**Stated task**
Repeat the material verbatim and drop the pictures.

**Information supplied**
============

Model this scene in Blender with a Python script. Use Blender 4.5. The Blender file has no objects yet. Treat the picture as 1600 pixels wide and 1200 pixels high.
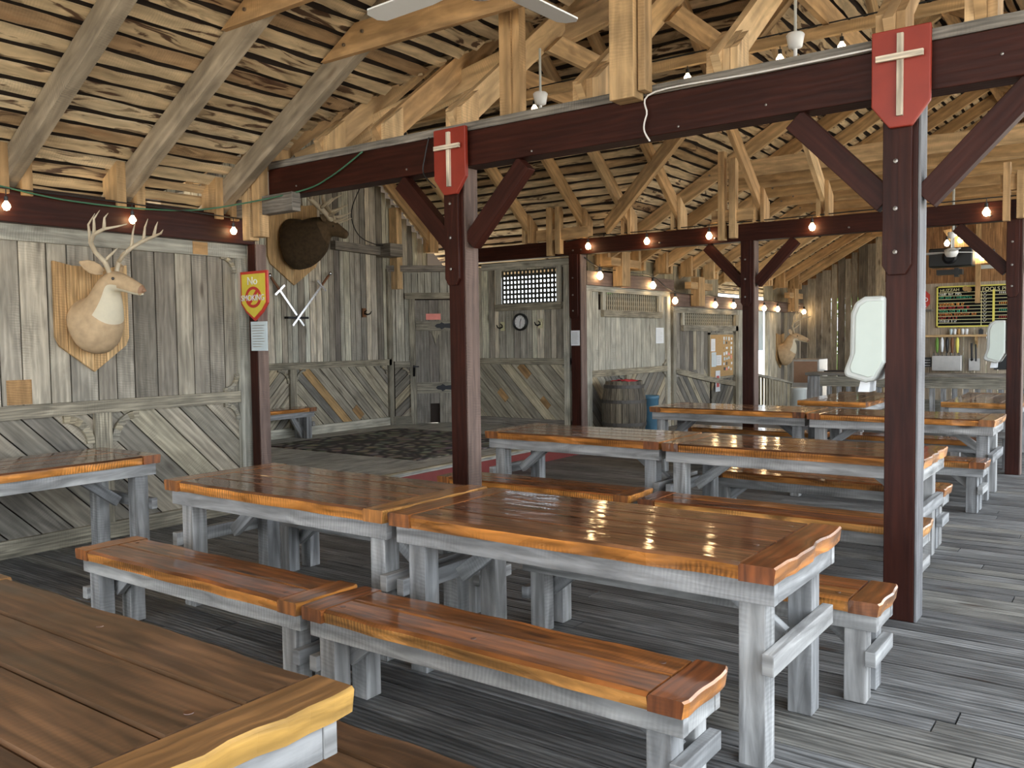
import bpy, bmesh, math, random
from mathutils import Vector, Matrix, noise as mnoise
random.seed(7)
C = bpy.context.scene
COL = C.collection
# ------------------------------------------------------------------ camera
F, PITCH, ROLL, YAW, CH = 1358.88, -0.05116, -0.013471, 0.628803, 1.5617
cy, sy = math.cos(YAW), math.sin(YAW)
fwd = Vector((-sy * math.cos(PITCH), cy * math.cos(PITCH), math.sin(PITCH)))
right0 = Vector((cy, sy, 0)); up0 = right0.cross(fwd)
rt = math.cos(ROLL) * right0 + math.sin(ROLL) * up0
upv = -math.sin(ROLL) * right0 + math.cos(ROLL) * up0
cam = bpy.data.cameras.new('camera'); camo = bpy.data.objects.new('camera', cam); COL.objects.link(camo)
cam.sensor_width = 36; cam.lens = F / 1600 * 36; cam.clip_start = 0.05; cam.clip_end = 300
M = Matrix((rt, upv, -fwd)).transposed().to_4x4(); M.translation = (0, 0, CH)
camo.matrix_world = M
C.camera = camo
# ------------------------------------------------------------------ world, sun, exposure
W = bpy.data.worlds.new('sky'); C.world = W; W.use_nodes = True
bg = W.node_tree.nodes['Background']; bg.inputs[0].default_value = (0.83, 0.915, 1.0, 1); bg.inputs[1].default_value = 2.6
sun = bpy.data.lights.new('sun', 'SUN'); sun.energy = 9; sun.angle = 0.01; sun.color = (1, .93, .82)
so = bpy.data.objects.new('sun', sun); COL.objects.link(so)
so.rotation_euler = Vector((0.45, -0.55, -1.0)).to_track_quat('-Z', 'Y').to_euler()
C.view_settings.view_transform = 'Standard'; C.view_settings.look = 'None'
C.view_settings.gamma = 1; C.view_settings.use_curve_mapping = False
C.view_settings.exposure = .95
C.cycles.max_bounces = 7; C.cycles.diffuse_bounces = 5; C.cycles.glossy_bounces = 3
C.cycles.sample_clamp_indirect = 6; C.cycles.use_denoising = True
C.cycles.caustics_reflective = False; C.cycles.caustics_refractive = False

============

**Full solution**
Model this scene in Blender with a Python script. Use Blender 4.5. The Blender file has no objects yet. Treat the picture as 1600 pixels wide and 1200 pixels high.
import bpy, bmesh, math, random
from mathutils import Vector, Matrix, noise as mnoise
random.seed(7)
C = bpy.context.scene
COL = C.collection
# ------------------------------------------------------------------ camera
F, PITCH, ROLL, YAW, CH = 1358.88, -0.05116, -0.013471, 0.628803, 1.5617
cy, sy = math.cos(YAW), math.sin(YAW)
fwd = Vector((-sy * math.cos(PITCH), cy * math.cos(PITCH), math.sin(PITCH)))
right0 = Vector((cy, sy, 0)); up0 = right0.cross(fwd)
rt = math.cos(ROLL) * right0 + math.sin(ROLL) * up0
upv = -math.sin(ROLL) * right0 + math.cos(ROLL) * up0
cam = bpy.data.cameras.new('camera'); camo = bpy.data.objects.new('camera', cam); COL.objects.link(camo)
cam.sensor_width = 36; cam.lens = F / 1600 * 36; cam.clip_start = 0.05; cam.clip_end = 300
M = Matrix((rt, upv, -fwd)).transposed().to_4x4(); M.translation = (0, 0, CH)
camo.matrix_world = M
C.camera = camo
# ------------------------------------------------------------------ world, sun, exposure
W = bpy.data.worlds.new('sky'); C.world = W; W.use_nodes = True
bg = W.node_tree.nodes['Background']; bg.inputs[0].default_value = (0.83, 0.915, 1.0, 1); bg.inputs[1].default_value = 2.6
sun = bpy.data.lights.new('sun', 'SUN'); sun.energy = 9; sun.angle = 0.01; sun.color = (1, .93, .82)
so = bpy.data.objects.new('sun', sun); COL.objects.link(so)
so.rotation_euler = Vector((0.45, -0.55, -1.0)).to_track_quat('-Z', 'Y').to_euler()
C.view_settings.view_transform = 'Standard'; C.view_settings.look = 'None'
C.view_settings.gamma = 1; C.view_settings.use_curve_mapping = False
C.view_settings.exposure = .95
C.cycles.max_bounces = 7; C.cycles.diffuse_bounces = 5; C.cycles.glossy_bounces = 3
C.cycles.sample_clamp_indirect = 6; C.cycles.use_denoising = True
C.cycles.caustics_reflective = False; C.cycles.caustics_refractive = False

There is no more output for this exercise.